50 Essential Sci-Fi Films of the 21st Century (So Far)

9. Donnie Darko (2001)

donnie darko
Pandora Cinema

The film that writer-director Richard Kelly has been chasing his entire career, Donnie Darko sends us back to the 1980s, where the appropriately named Donnie Darko (Jake Gyllenhaal) sleepwalks through suburbia, accidentally avoiding the instant death sentence of a jet engine crashing through his bedroom ceiling, and inadvertently setting of a chain of events that will usher in the end of the world.

For 28 days, 6 hours, 42 minutes, and 12 seconds, we chart Donnie’s awkward, uncomfortable, and confrontational teen life as he faces unexpected deaths, interdimensional vortices, and Frank the rabbit, a possibly imaginary friend in a messed-up rabbit costume. Of course, his parents, his school, and his counsellors tell him this is all part of growing up, a product of his paranoid schizophrenia, and that he just needs to knuckle down and get on with things. But there’s more to it than that.
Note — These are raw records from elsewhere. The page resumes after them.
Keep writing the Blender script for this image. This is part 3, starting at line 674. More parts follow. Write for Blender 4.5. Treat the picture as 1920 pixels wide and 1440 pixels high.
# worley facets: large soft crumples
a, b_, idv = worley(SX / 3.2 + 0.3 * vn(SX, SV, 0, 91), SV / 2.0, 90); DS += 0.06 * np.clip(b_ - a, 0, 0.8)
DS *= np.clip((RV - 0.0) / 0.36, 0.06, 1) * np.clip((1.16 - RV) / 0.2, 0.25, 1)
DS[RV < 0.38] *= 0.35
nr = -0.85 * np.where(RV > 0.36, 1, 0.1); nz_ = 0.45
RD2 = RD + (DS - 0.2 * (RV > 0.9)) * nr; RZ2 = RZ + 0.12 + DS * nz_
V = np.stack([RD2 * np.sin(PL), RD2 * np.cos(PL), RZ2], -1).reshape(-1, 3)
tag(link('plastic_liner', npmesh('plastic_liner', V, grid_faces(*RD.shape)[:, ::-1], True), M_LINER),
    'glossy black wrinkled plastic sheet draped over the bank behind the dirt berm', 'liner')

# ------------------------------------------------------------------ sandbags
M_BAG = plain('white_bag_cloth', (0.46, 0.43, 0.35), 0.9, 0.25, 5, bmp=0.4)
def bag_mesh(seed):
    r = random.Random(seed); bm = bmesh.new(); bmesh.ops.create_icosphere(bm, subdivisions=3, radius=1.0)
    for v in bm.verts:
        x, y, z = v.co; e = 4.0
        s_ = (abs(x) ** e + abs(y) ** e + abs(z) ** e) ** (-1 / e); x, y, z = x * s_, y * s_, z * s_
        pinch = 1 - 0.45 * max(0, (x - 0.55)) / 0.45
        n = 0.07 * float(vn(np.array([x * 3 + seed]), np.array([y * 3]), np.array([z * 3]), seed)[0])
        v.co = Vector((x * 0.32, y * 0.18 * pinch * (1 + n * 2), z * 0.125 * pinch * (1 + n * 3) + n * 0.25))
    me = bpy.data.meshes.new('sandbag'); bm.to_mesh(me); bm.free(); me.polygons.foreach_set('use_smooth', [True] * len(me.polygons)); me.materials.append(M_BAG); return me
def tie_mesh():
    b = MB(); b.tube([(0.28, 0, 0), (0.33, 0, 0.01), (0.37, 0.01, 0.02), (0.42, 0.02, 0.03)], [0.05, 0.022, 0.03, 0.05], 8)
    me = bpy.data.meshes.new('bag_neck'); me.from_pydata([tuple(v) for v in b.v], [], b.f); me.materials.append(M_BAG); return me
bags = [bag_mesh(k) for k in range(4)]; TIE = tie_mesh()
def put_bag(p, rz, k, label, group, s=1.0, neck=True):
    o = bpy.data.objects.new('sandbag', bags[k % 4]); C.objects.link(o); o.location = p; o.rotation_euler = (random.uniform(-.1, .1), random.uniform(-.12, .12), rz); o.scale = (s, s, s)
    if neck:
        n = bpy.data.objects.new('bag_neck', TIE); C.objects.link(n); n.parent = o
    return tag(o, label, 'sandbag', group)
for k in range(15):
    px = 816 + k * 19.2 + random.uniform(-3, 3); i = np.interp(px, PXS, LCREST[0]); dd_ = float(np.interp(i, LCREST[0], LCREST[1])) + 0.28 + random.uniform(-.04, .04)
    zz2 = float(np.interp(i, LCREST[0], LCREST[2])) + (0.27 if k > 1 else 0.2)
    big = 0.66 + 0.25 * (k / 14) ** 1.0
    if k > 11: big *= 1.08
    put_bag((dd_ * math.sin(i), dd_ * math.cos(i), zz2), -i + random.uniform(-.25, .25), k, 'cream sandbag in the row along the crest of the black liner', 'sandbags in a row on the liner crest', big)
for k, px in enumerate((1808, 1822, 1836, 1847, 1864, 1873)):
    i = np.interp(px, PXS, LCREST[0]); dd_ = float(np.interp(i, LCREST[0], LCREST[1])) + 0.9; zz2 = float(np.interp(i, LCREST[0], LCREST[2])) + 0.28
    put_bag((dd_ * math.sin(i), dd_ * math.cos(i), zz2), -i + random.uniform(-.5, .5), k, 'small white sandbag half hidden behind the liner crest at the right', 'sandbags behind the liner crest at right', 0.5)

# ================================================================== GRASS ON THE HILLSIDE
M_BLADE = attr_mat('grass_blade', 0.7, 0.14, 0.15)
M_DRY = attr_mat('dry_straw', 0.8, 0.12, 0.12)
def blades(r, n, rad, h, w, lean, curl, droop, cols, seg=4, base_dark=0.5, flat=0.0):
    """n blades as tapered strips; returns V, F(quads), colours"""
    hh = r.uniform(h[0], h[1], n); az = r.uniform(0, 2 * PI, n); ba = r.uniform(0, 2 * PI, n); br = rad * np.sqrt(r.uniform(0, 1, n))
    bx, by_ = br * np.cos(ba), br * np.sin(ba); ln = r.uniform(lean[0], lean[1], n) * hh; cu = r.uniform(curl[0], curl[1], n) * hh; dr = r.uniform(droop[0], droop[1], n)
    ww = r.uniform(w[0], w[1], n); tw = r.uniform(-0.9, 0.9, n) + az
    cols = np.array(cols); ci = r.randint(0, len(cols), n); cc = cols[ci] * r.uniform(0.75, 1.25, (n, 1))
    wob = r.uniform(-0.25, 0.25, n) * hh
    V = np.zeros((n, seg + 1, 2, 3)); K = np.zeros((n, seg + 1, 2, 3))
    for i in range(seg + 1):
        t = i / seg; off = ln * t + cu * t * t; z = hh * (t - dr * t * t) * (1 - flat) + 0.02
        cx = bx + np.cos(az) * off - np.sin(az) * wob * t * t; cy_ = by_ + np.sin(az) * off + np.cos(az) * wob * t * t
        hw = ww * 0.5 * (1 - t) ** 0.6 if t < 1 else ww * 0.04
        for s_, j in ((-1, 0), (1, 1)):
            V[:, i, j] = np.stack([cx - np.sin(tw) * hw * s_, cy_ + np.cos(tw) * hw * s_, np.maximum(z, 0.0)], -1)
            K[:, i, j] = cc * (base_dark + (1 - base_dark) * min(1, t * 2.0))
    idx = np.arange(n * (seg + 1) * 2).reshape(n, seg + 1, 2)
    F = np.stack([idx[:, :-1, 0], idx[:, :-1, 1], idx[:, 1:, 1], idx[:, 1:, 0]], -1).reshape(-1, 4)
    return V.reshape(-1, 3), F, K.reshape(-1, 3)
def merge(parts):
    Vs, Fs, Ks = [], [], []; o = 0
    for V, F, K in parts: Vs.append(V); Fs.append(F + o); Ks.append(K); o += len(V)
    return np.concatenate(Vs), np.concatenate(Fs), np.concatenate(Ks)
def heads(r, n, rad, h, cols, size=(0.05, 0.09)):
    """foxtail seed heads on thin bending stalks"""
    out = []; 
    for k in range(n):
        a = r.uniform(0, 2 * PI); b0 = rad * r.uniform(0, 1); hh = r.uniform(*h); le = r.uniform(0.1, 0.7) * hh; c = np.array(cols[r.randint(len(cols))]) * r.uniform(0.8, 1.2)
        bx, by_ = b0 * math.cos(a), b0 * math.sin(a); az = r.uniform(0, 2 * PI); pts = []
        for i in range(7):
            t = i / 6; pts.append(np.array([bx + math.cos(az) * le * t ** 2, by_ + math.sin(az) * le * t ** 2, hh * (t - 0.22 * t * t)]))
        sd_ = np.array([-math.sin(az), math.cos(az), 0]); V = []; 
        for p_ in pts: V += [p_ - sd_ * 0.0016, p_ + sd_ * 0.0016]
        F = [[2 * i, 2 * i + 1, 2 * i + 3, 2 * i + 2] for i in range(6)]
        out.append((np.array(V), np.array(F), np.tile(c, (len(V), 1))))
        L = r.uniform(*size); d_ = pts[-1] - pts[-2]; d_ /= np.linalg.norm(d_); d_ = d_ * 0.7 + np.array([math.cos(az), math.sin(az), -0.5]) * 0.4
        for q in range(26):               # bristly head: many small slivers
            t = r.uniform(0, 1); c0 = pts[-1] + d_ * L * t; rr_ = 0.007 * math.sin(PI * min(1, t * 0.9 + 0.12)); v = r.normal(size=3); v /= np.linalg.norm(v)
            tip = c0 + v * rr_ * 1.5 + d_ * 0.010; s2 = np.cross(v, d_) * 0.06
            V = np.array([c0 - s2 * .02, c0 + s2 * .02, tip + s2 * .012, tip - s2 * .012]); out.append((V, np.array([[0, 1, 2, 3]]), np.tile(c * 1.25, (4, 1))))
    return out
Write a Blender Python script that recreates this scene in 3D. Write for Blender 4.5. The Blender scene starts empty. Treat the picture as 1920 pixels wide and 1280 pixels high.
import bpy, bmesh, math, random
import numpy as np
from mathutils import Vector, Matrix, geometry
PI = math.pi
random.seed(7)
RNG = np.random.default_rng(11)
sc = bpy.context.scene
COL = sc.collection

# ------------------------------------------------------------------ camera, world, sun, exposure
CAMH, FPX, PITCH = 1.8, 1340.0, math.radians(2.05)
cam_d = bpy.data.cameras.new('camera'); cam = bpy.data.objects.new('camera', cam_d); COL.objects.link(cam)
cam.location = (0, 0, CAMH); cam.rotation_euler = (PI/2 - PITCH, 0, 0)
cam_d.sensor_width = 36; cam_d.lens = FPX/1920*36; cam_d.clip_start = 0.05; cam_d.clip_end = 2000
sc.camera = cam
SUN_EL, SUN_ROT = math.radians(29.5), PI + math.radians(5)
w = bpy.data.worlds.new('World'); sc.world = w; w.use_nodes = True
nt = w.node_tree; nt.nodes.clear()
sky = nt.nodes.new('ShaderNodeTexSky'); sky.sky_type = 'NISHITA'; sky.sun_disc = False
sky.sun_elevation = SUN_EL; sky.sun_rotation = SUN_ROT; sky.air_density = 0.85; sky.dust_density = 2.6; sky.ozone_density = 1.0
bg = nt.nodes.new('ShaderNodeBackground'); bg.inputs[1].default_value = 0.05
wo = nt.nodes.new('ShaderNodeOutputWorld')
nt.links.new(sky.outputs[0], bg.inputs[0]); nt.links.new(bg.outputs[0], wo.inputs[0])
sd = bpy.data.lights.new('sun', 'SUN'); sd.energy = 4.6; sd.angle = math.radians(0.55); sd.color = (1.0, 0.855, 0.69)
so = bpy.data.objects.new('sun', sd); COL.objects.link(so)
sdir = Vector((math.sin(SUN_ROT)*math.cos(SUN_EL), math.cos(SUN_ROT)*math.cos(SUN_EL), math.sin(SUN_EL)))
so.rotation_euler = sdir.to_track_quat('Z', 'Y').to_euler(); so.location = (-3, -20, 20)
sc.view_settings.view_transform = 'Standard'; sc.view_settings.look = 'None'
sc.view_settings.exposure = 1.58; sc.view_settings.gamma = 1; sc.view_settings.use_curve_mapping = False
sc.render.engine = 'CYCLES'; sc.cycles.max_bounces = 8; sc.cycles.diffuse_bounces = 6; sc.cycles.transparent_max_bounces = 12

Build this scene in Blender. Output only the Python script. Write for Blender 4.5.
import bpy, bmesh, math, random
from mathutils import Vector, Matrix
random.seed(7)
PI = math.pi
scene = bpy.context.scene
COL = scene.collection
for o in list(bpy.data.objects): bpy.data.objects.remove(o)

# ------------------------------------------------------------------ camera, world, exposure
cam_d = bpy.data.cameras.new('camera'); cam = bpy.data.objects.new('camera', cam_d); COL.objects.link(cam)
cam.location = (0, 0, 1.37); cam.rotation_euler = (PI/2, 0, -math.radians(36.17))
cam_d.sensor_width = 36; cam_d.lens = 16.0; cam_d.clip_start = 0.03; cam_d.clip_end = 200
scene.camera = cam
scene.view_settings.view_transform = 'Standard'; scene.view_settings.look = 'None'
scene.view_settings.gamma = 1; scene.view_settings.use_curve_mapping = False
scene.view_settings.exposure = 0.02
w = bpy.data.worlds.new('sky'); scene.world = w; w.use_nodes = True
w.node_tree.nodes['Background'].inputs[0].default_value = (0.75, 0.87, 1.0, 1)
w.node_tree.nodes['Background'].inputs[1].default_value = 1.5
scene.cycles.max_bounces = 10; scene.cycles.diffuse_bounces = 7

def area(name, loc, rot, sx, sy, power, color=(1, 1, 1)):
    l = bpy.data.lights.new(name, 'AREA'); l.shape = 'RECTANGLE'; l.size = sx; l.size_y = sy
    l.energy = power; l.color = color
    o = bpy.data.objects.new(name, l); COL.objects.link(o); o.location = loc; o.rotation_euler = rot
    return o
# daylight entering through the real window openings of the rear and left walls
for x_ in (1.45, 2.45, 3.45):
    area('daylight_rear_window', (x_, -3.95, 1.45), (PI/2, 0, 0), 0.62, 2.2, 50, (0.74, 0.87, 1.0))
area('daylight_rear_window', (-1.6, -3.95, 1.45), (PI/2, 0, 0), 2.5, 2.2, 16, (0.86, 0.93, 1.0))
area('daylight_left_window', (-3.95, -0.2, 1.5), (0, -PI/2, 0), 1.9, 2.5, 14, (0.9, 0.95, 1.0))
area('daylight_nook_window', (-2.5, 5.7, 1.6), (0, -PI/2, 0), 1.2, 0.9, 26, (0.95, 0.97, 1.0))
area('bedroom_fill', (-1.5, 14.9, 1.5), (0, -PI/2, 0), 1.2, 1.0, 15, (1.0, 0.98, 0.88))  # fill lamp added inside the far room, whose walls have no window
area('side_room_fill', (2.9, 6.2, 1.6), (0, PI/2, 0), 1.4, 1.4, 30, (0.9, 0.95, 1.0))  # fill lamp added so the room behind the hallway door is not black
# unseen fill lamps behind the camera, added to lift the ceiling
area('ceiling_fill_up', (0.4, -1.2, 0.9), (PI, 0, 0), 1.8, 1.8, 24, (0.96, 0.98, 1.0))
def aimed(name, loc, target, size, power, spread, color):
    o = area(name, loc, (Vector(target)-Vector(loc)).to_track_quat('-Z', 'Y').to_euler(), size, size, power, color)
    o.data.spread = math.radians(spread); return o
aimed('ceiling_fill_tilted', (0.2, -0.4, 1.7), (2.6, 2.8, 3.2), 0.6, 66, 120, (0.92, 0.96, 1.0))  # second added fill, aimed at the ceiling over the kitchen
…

The film’s labyrinthine narrative keeps any easy answers at bay, and while many took this as their cue to dismiss it upon release (with only $7.5 million taken at the box office), Donnie Darko has endured in the years since, first as a cult classic built on the back of the DVD market, and now as something of a mainstream darling. It’s moody, it’s melancholic, and it’s emo - not usually the traits of great sci-fi, and yet it packs so much genre, it demands many viewings just to get the basic plot straight, and we’re still unpacking its ideas today.